Final Allowable Position: $5,000 / $200 share price = 25 shares.
Actual Risk: 25 shares * $20 risk = $500, or 0.5% of total capital.
7% Sector Check: Alex already holds $6,000 in other tech stocks. Adding this $5,000 position brings his tech total to $11,000, which is 11% of his $100k portfolio. This violates the 7% sector rule. Alex has two choices: 1) Don't take the trade, or 2) Sell some of his other tech holdings to make room. He decides to sell $4,000 of his older tech stocks, bringing his pre-trade tech exposure down to $2,000. Now, adding the $5,000 CSFT position creates a $7,000 tech total—exactly 7%. The trade is a go.
This process seems tedious, but it takes seconds once you're used to it. It stops Alex from making an emotionally-driven, oversized bet.
How It Stacks Up Against Other Rules (Like the 2% Rule)
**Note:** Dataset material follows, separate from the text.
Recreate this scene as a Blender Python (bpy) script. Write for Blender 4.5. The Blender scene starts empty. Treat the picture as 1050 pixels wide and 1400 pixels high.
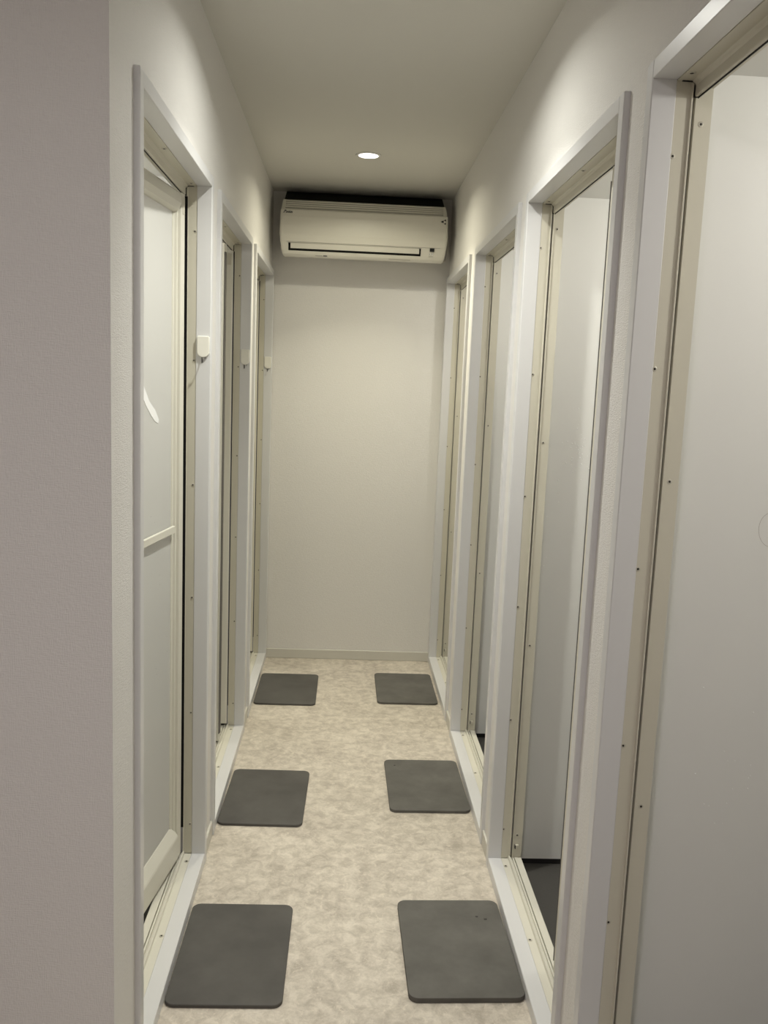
import bpy, bmesh, math, random
from mathutils import Matrix, Vector

sc = bpy.context.scene
COL = sc.collection
random.seed(7)
PI = math.pi


def lin(r, g, b):
    return tuple(((c / 255) / 12.92 if c / 255 <= .04045 else ((c / 255 + .055) / 1.055) ** 2.4) for c in (r, g, b)) + (1,)


# ------------------------------------------------------------------ camera
cam = bpy.data.cameras.new('camera')
co = bpy.data.objects.new('camera', cam)
COL.objects.link(co)
CR = Vector((0.99835492, -0.04113050, 0.03994660))
CU = Vector((-0.03352412, 0.14646430, 0.98864773))
CF = Vector((0.04651433, 0.98836051, -0.14484449))
m = Matrix.Identity(4)
for i in range(3):
    m[i][0], m[i][1], m[i][2] = CR[i], CU[i], -CF[i]
m[0][3], m[1][3], m[2][3] = 0, 0, 1.4924
co.matrix_world = m
cam.sensor_fit = 'VERTICAL'
cam.sensor_height = 36
cam.lens = 36 * 1195 / 1400
cam.clip_start = .02
sc.camera = co

# ------------------------------------------------------------------ world, exposure
w = bpy.data.worlds.new('world')
sc.world = w
w.use_nodes = True
w.node_tree.nodes['Background'].inputs[0].default_value = (1, .95, .9, 1)
w.node_tree.nodes['Background'].inputs[1].default_value = .02
vs = sc.view_settings
vs.view_transform = 'Standard'
vs.look = 'None'
vs.gamma = 1
vs.exposure = 0.0
vs.use_curve_mapping = False

CEIL = 2.43
LAMPS = [(.055, 3.809, 9.0, (1, .95, .74)), (.055, 2.25, 10.6, (1, 1.0, .93))]   # corridor downlights: x, y, watts, colour
HALL_LAMP = (-.45, -.45, 19.0, (1, .935, .98))
STALL_W = 6.4
STALL_C = (1, .975, .92)


def area(name, loc, watts, color, size, spread):
    l = bpy.data.lights.new(name, 'AREA')
    l.shape = 'DISK'
    l.size = size
    l.energy = watts
    l.color = color
    l.spread = math.radians(spread)
    o = bpy.data.objects.new(name, l)
    o.location = loc
    COL.objects.link(o)
    return o


for x, y, W, c in LAMPS:
    area('downlight_lamp', (x, y, CEIL - .004), W * .62, c, .06, 106)
    area('downlight_lamp', (x, y, CEIL - .0045), W * .50, c, .06, 150)
area('hall_lamp', (HALL_LAMP[0], HALL_LAMP[1], CEIL - .004), HALL_LAMP[2], HALL_LAMP[3], .3, 180)

# ------------------------------------------------------------------ materials


def mat(name, col, rough=.5, spec=.5, metal=0., coat=0., bump=None, noise=None, emit=None):
    M = bpy.data.materials.new(name)
    M.use_nodes = True
    nt = M.node_tree
    b = nt.nodes['Principled BSDF']
    b.inputs['Base Color'].default_value = col
    b.inputs['Roughness'].default_value = rough
    b.inputs['Specular IOR Level'].default_value = spec
    b.inputs['Metallic'].default_value = metal
    b.inputs['Coat Weight'].default_value = coat
    b.inputs['Coat Roughness'].default_value = .1
    tc = nt.nodes.new('ShaderNodeTexCoord')
    if noise:
        sc_, amt, col2 = noise
        n = nt.nodes.new('ShaderNodeTexNoise')
        n.inputs['Scale'].default_value = sc_
        n.inputs['Detail'].default_value = 5
        nt.links.new(tc.outputs['Object'], n.inputs['Vector'])
        r = nt.nodes.new('ShaderNodeValToRGB')
        r.color_ramp.elements[0].position = .5 - amt
        r.color_ramp.elements[1].position = .5 + amt
        r.color_ramp.elements[0].color = col
        r.color_ramp.elements[1].color = col2
        nt.links.new(n.outputs['Fac'], r.inputs['Fac'])
        nt.links.new(r.outputs['Color'], b.inputs['Base Color'])
    if bump:
        bs, st, sv = bump
        n = nt.nodes.new('ShaderNodeTexNoise')
        n.inputs['Scale'].default_value = bs
        n.inputs['Detail'].default_value = 3
        mp = nt.nodes.new('ShaderNodeMapping')
        mp.inputs['Scale'].default_value = sv
        nt.links.new(tc.outputs['Object'], mp.inputs['Vector'])
        nt.links.new(mp.outputs['Vector'], n.inputs['Vector'])
        bp = nt.nodes.new('ShaderNodeBump')
        bp.inputs['Strength'].default_value = st
        bp.inputs['Distance'].default_value = .002
        nt.links.new(n.outputs['Fac'], bp.inputs['Height'])
        nt.links.new(bp.outputs['Normal'], b.inputs['Normal'])
    if emit:
        b.inputs['Emission Color'].default_value = emit[0]
        b.inputs['Emission Strength'].default_value = emit[1]
    return M


M_wall = mat('wallpaper', (.76, .74, .705, 1), .85, .25)
# woven wallpaper relief: crossed fine threads
nt = M_wall.node_tree
tc = nt.nodes.new('ShaderNodeTexCoord')
hs = []
for sv in ((90, 90, 520), (520, 520, 70)):
    mp = nt.nodes.new('ShaderNodeMapping')
    mp.inputs['Scale'].default_value = sv
    nz = nt.nodes.new('ShaderNodeTexNoise')
    nz.inputs['Scale'].default_value = 1
    nz.inputs['Detail'].default_value = 2
    nt.links.new(tc.outputs['Object'], mp.inputs['Vector'])
    nt.links.new(mp.outputs['Vector'], nz.inputs['Vector'])
    hs.append(nz)
ad = nt.nodes.new('ShaderNodeMath')
ad.operation = 'ADD'
nt.links.new(hs[0].outputs['Fac'], ad.inputs[0])
nt.links.new(hs[1].outputs['Fac'], ad.inputs[1])
bp = nt.nodes.new('ShaderNodeBump')
bp.inputs['Strength'].default_value = .7
bp.inputs['Distance'].default_value = .0015
nt.links.new(ad.outputs[0], bp.inputs['Height'])
nt.links.new(bp.outputs['Normal'], nt.nodes['Principled BSDF'].inputs['Normal'])

M_ceil = mat('ceiling_paper', (.68, .665, .615, 1), .9, .2, bump=(220, .15, (1, 1, 1)))
M_case = mat('casing_white', (.68, .675, .67, 1), .33, .5)
M_alu = mat('frame_cream', (.60, .57, .47, 1), .42, .45)
M_alu2 = mat('rail_cream', (.68, .655, .565, 1), .4, .45)
M_base = mat('baseboard_vinyl', (.60, .58, .52, 1), .5, .4)
M_stall = mat('stall_panel', (.74, .735, .70, 1), .55, .35)
M_stallfloor = mat('stall_floor', (.072, .068, .061, 1), .36, .4, bump=(260, .25, (1, 1, 1)))
M_dark = mat('dark_gap', (.02, .019, .018, 1), .7, .3)
M_rubber = mat('black_rubber', (.006, .005, .005, 1), .75, .2)
M_gray = mat('grey_seal', (.30, .29, .30, 1), .5, .4)
M_screw = mat('screw_head', (.55, .52, .44, 1), .35, .5, metal=.3)
M_screwdark = mat('screw_recess', (.03, .026, .02, 1), .6, .3)
M_pane = mat('frosted_panel', (.72, .715, .685, 1), .38, .5, noise=(9, .3, (.74, .735, .705, 1)))
nt = M_pane.node_tree      # milky acrylic: some light passes through from the lit stall
pb = nt.nodes['Principled BSDF']
tr = nt.nodes.new('ShaderNodeBsdfTranslucent')
tr.inputs['Color'].default_value = (.80, .79, .75, 1)
mx = nt.nodes.new('ShaderNodeMixShader')
mx.inputs[0].default_value = .32
nt.links.new(pb.outputs[0], mx.inputs[1])
nt.links.new(tr.outputs[0], mx.inputs[2])
nt.links.new(mx.outputs[0], nt.nodes['Material Output'].inputs['Surface'])
M_tape = mat('torn_tape', (.90, .90, .88, 1), .4, .5)
M_water = mat('water', (.93, .93, .9, 1), .05, .8)
M_ac = mat('ac_plastic', (.80, .775, .69, 1), .38, .45)
M_acgap = mat('ac_gap', (.02, .02, .018, 1), .8, .2)
M_ink = mat('ink', (.02, .02, .022, 1), .5, .3)
M_inkgrey = mat('ink_grey', (.42, .40, .36, 1), .6, .3)
M_hook = mat('hook_plate', (.82, .80, .72, 1), .3, .5)
M_wire = mat('hook_wire', (.07, .066, .06, 1), .35, .5, metal=.4)
M_edge = mat('edge_rubber', (.13, .12, .11, 1), .7, .3)
M_intakeshade = mat('ac_intake_shade', (.012, .012, .011, 1), .8, .2)  # black of the intake, also carries the shade above the unit
M_slatgap = mat('ac_slat_gap', (.46, .445, .39, 1), .7, .3)
M_ring = mat('lamp_ring', (.8, .79, .76, 1), .35, .5)
M_lamp = mat('lamp_diffuser', (.9, .9, .9, 1), .5, .3, emit=((1, .97, .90, 1), 7.0))
M_hair = mat('hair', (.30, .25, .22, 1), .5, .3)

# mottled beige stone-look vinyl floor
M_floor = bpy.data.materials.new('floor_vinyl')
M_floor.use_nodes = True
nt = M_floor.node_tree
B = nt.nodes['Principled BSDF']
B.inputs['Roughness'].default_value = .48
B.inputs['Specular IOR Level'].default_value = .35
tc = nt.nodes.new('ShaderNodeTexCoord')


def nz(scale, detail, dist=0., rough=.6):
    n = nt.nodes.new('ShaderNodeTexNoise')
    n.inputs['Scale'].default_value = scale
    n.inputs['Detail'].default_value = detail
    n.inputs['Roughness'].default_value = rough
    n.inputs['Distortion'].default_value = dist
    nt.links.new(tc.outputs['Object'], n.inputs['Vector'])
    return n


def ramp(n, p0, c0, p1, c1):
    r = nt.nodes.new('ShaderNodeValToRGB')
    r.color_ramp.elements[0].position = p0
    r.color_ramp.elements[1].position = p1
    r.color_ramp.elements[0].color = c0
    r.color_ramp.elements[1].color = c1
    nt.links.new(n.outputs['Fac'], r.inputs['Fac'])
    return r


def mixc(a, b, fac, mode='MIX'):
    x = nt.nodes.new('ShaderNodeMix')
    x.data_type = 'RGBA'
    x.blend_type = mode
    if isinstance(fac, float):
        x.inputs[0].default_value = fac
    else:
        nt.links.new(fac, x.inputs[0])
    nt.links.new(a, x.inputs[6])
    nt.links.new(b, x.inputs[7])
    return x.outputs[2]


r1 = ramp(nz(7, 8, .3, .68), .36, (.44, .39, .325, 1), .64, (.67, .61, .515, 1))
r2 = ramp(nz(26, 8, .5, .70), .39, (.36, .315, .26, 1), .60, (.70, .64, .55, 1))
r3 = ramp(nz(120, 3, .4), .35, (.78, .76, .74, 1), .6, (1, 1, 1, 1))
r4 = ramp(nz(48, 6, .9, .68), .57, (0, 0, 0, 1), .66, (1, 1, 1, 1))
c = mixc(r1.outputs[0], r2.outputs[0], .5)
c = mixc(c, r3.outputs[0], .35, 'MULTIPLY')
lt = nt.nodes.new('ShaderNodeRGB')
lt.outputs[0].default_value = (.70, .635, .535, 1)
mm = nt.nodes.new('ShaderNodeMath')
mm.operation = 'MULTIPLY'
mm.inputs[1].default_value = .6
nt.links.new(r4.outputs[0], mm.inputs[0])
c = mixc(c, lt.outputs[0], mm.outputs[0])
nt.links.new(c, B.inputs['Base Color'])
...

You might have heard of the 2% rule made famous by trader Paul Tudor Jones. It's stricter: risk no more than 2% of your capital on any single trade. The 1% rule is even more conservative.
The main difference is aggressiveness. The 3-5-7 rule allows for slightly larger bets, which might be suitable for investors with a longer-term, higher-conviction approach, not just short-term traders. The 2% rule is often favored by active day traders and swing traders who take more frequent trades and need to survive long sequences of small losses.
Which is better? It depends on your strategy and your stomach for volatility. If you're newer or more prone to emotional trading, start with a 2% or even 1% risk rule. The 3-5-7 framework can still apply; just use the lower risk number. The core concept—layered limits on single-trade, single-stock, and single-sector exposure—is what's valuable.
Your Burning Questions Answered
The 3-5-7 rule in stocks isn't sexy. It won't get you clicks on YouTube promising 100% returns. What it will do is provide a structured, rational way to manage the one thing you can consistently control: how much you can lose. By defining your limits before you trade—3% per trade, 5% per stock, 7% per sector—you shift the focus from chasing gains to preserving capital. And in the long run, staying in the game is the only way to win it.